Dramatyczne sceny, które rozegrały się miliony lat temu, utrwaliły się w skamieniałościach. Najpierw krowę morską zaatakował krokodyl, a następnie na jej szczątkach żerował rekin – piszą naukowcy na łamach „Journal of Vertebrate Paleontology”.
Ślady na czaszce wskazują, że krowa morska, należąca do wymarłego rodzaju Culebratherium, została najpierw zaatakowana przez prehistorycznego krokodyla, a następnie na jej szczątkach żerował rekin tygrysi (Galeocerdo aduncus). Badania prowadzili naukowcy z ośrodków w Szwajcarii, Wenezueli i Stanach Zjednoczonych.
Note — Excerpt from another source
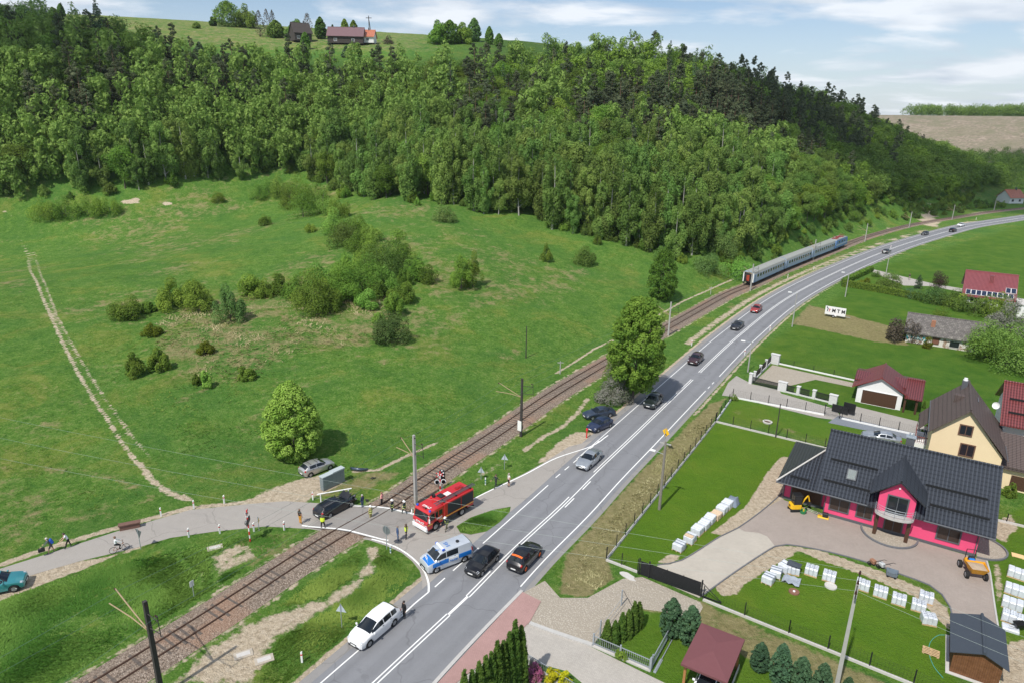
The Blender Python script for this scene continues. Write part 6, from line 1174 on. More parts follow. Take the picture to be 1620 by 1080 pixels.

Dramatyczne wydarzenia miały miejsce miliony lat temu na obszarze północno-zachodniej Wenezueli.
Głębokie ślady zębów na pysku krowy świadczą, że krokodyl złapał swoją ofiarę w tym miejscu, próbując ją udusić. Ciągnął ją i szarpał, a w końcu wykonał śmiertelny manewr charakterystyczny również dla współczesnych krokodyli.
Polega on na tym, że krokodyl zaczyna się szybko przetaczać po dnie, obracając się wokół własnej osi. W tym czasie trzyma zębami ofiarę za pysk lub nogi. Upolowane zwierzę wiruje razem z drapieżnikiem, tracąc siły lub dusząc się.
Z kolei ząb rekina tygrysiego (Galeocerdo aduncus) znaleziono w szyi krowy morskiej wraz ze śladami ugryzień widocznymi na całym szkielecie. Wynika z tego, że szczątki krowy morskiej zostały rozszarpane przez padlinożerców.